Sunday, June 7, 2009

The Immigration Mess


An important thing to consider if you are planning to study in the US is the immigration mess. Personally if I had understood the problems in advance, I would have been reluctant to work here. So here is a brief summary.

H1B visas
H1B visas allow a foreigner to work temporarily in the US for 6 years. Last year it was a challenge to get one, but this year it looks okay with the recession. Depending on when you graduate this can be a problem for you, if there are too many people with American graduate degrees.

Green Cards
Most people move to the US from Asia with the intention of achieving permanent residency. If you are from India or China you are in deep trouble at this point in time. The US gives about 3000 Green Cards per country per year for the EB-2 category (graduate degree holders or 5 years of work experience) for all countries. So if you are from a populous country like India or China, the demand far outstrips supply. According to an interview with the USCIS chief, Charles Oppenheim, there are about 60,000 people from India in the EB-2 Green Card line if you count applicants until July 2007. So that's 20 years to a Green Card right there, unless people start losing jobs ahead of you, move back to India, laws change so that we get more visas.

Why should you care?
So the longer you spend in the line, you start realizing how many limitations this puts on you. Once the first 6 years on your H1 finish, you can only renew your H1 every year, provided you have completed 2 stages of your Green Card application (a 3 stage process). Also there are limitations on switching fields, switching companies, starting your own company. In general you have to stick to your current job profile for as long as you have a Green Card application in flight, which I already told you is about 20 years if you were born in India/China. Also your spouse cannot work on a H4 dependent visa. Employment authorization for spouses is provided close to the end of the Green Card process. No intelligent spouse will be willing to put up with that for 20 years. Of course your spouse can get his/her own H1 visa.

I am brushing over a lot of details here but my personal opinion is that America isn't the right place for new immigrants from India and China for the longer term given the current laws. In any case all the top American companies have offices in India now, so there is little to gain by staying in America apart from the American lifestyle. America is a great place to learn though, so it is worthwhile getting an American degree.

The End of Moore's Law


I noticed a question from Harsh about the end of Moore's law, my personal pet-peeve, and so here I am writing this post.

What do I make of it? Honestly I know little beyond what is published in the news. I don't think there are a lot of people who understand the challenges at the device level unless they actually work in the area, and even when they do, they don't understand the challenges in areas other than their own. Shekhar Borkar, director of Intel Research, is someone I've heard speak on the topic. Intel is a couple of years ahead of everyone else technology-wise and who knows better than the person leading all the Intel researchers.

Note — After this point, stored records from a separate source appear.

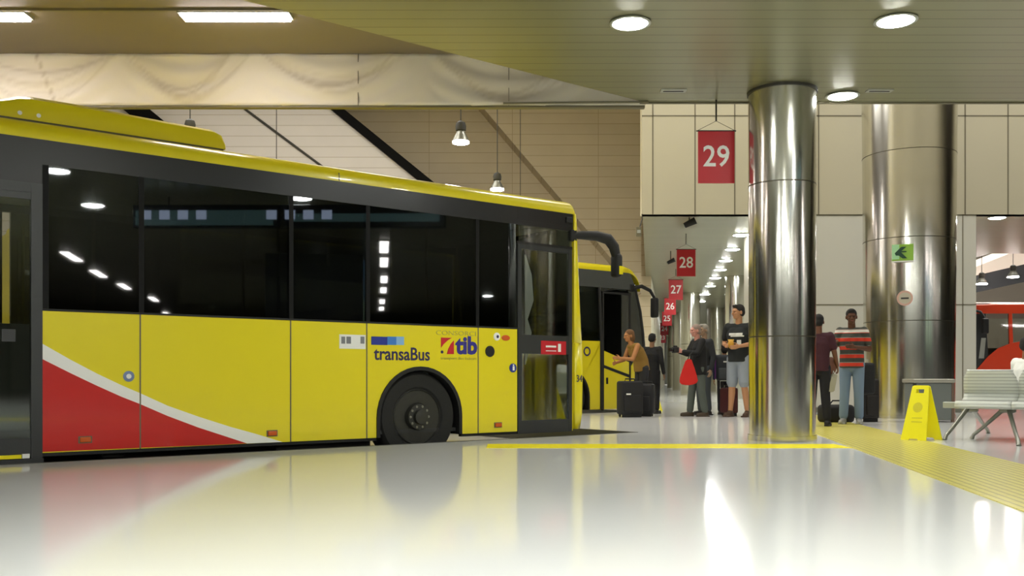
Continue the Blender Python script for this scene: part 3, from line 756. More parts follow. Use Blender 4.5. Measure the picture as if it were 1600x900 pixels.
# tib
la, lz0 = pz(689, 553); lb_, lz1 = pz(709, 528); q0 = min(la, lb_); q1 = max(la, lb_)
def qq(u, v): return (q0+(q1-q0)*u, lz0+(lz1-lz0)*v)
tl = obj('network_logo', P([qq(0, 1), qq(.85, 1), qq(.5, .83), qq(.2, .6), qq(0, .38)], -.004, 0), M['sticker_red'], bus)
obj('logo_swoosh', P([qq(.45, 0), qq(.55, .3), qq(.75, .62), qq(1.0, .85), qq(1.0, 0)], -.004, 0), M['sticker_red'], tl)
x, z = qq(.08, .12); obj('logo_dot', L([(.017, 0), (.017, -.004)], 16, 'Y', (x, 0, z)), M['ink'], tl)
x, z = pz(729, 541)
text('network_name', 'tib', .265, mat('indigo_print', '#2E2A86', .5), bus, (x, -.003, z), (PI/2, 0, 0), .002, 1.02, .010)
x, z = pz(713, 521); text('small_lettering', 'CONSORCI', .07, M['grey_ink'], bus, (x, -.002, z), (PI/2, 0, 0), .0015, 1.5)
x, z = pz(717, 560); text('small_lettering', 'transport illes balears', .046, M['grey_ink'], bus, (x, -.002, z), (PI/2, 0, 0), .0015, 1.2)
x, z = pz(905, 592)
text('fleet_number', '34', .12, M['ink'], bus, (.065, -.046, z), (PI/2, 0, 0), .003, .8)
# mirror arm at the front
bm = T([(-.03, .02, 2.58), (.10, -.02, 2.60), (.30, -.10, 2.60), (.45, -.14, 2.57), (.53, -.16, 2.48), (.56, -.17, 2.36)], [.035, .05, .06, .068, .066, .055], 14)
ma = obj('mirror_arm', bm, M['black'], bus, smooth=True)
obj('mirror_head', B(.505, .615, -.25, -.10, 2.10, 2.40, .05), M['black'], ma, smooth=True)
obj('mirror_back', B(.53, .59, -.256, -.25, 2.14, 2.24, .0), M['yellow'], ma)
obj('mirror_base', B(-.05, .05, -.03, .06, 2.52, 2.66, .02), M['black'], ma)
wp = obj('wiper', T([(.155, .07, 1.42), (.11, .05, 2.0), (.085, .04, 2.45)], [.022, .014, .012], 8), M['black_band'], bus, smooth=True)
obj('camera_bump', B(-.12, -.02, -.025, 0, 2.73, 2.80, .01), M['black'], bus)

# coach in the next bay ------------------------------------------------------
coach = thing('coach', 'yellow coach with curved front and dark glass parked in the next bay', 'coach', tuple(B2), RZ)
s2 = lambda px, py: side(px, py, B2)
XL = -11.0
def cpan(pts, name, m, y0=0, y1=.05): return obj(name, P([s2(*p) if isinstance(p[0], int) else p for p in pts], y0, y1), m, coach)
cb = .26; ct = 3.08; xf = 0
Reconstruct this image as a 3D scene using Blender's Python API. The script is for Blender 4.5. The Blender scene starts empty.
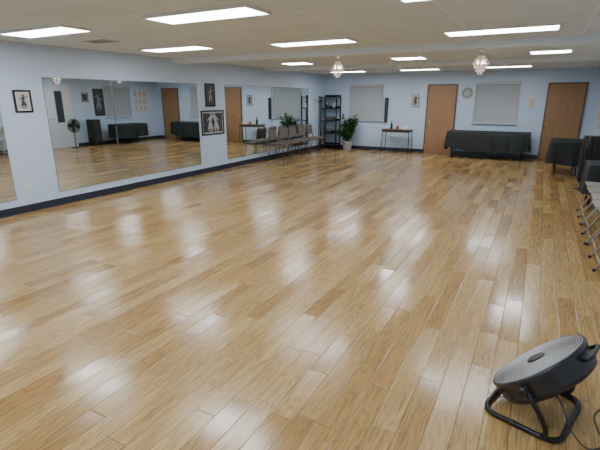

Shekhar does warn that we are headed into unreliable territory beyond 10 nm or so. He claims that reliability of the devices will be terrible. Devices will fail in-field all the time, devices will make many transient errors. Reconfigurability is one alternative, and there will be ways to route around the problems or have redundancy to make things work. But if this does happen, I imagine it will lead to a huge shake-up in the overall design flow.

Overall if you look at the costs of making a chip now, they are incredibly high. The barrier for entry makes it very hard for chip-startups to survive. So making chips will end up becoming a big player market, and/or we will see a lot of consolidation. Already Intel is able to put a lot of the functionality of a computer onto one package. Intel Moorestown will put CPU, GPU, motherboard function inside one package.

Another challenge according to Borkar is lithography. Apparently we have been using the same light-source for the last few decades. We are able to produce features at 40nm or 32nm using a lot of optical tricks, but unless a new smaller wavelength light-source works we are in dire straits. EUV light has been promised for many years but so far no one has made a breakthrough on it.

On the positive side, someone told me the other day that people have always thought that Moore's law would end in the next 5 years. Some breakthrough takes place and it buys us some more time. So historically people always thought we were 5 years away from doom. What's different now is that we have hit some physical limits already. For instance clock speeds have saturated now and Intel no longer tells you to buy faster CPUs, but tells consumers they need many cores (,which many people say is balderdash). Another positive is that there are a few promising technologies which will buy us some more benefits... 3D CMOS, optical interconnect, graphene, carbon-nanotubes, but only some of these are close to being production-worthy.

So what's my advice at this point in time? If you want a research-y job, go investigate these new technologies. If you just want a development job, software or higher-up the chain, is a better bet. Image recognition, voice recognition, character recognition are all great fields. CAD/EDA might become a hot area for chips with all these pesky reliability problems. Solar looks like a very promising field too. Prediction is an inexact science, so only believe what you think makes sense, even if I said it. You are going to have to make a bet on something.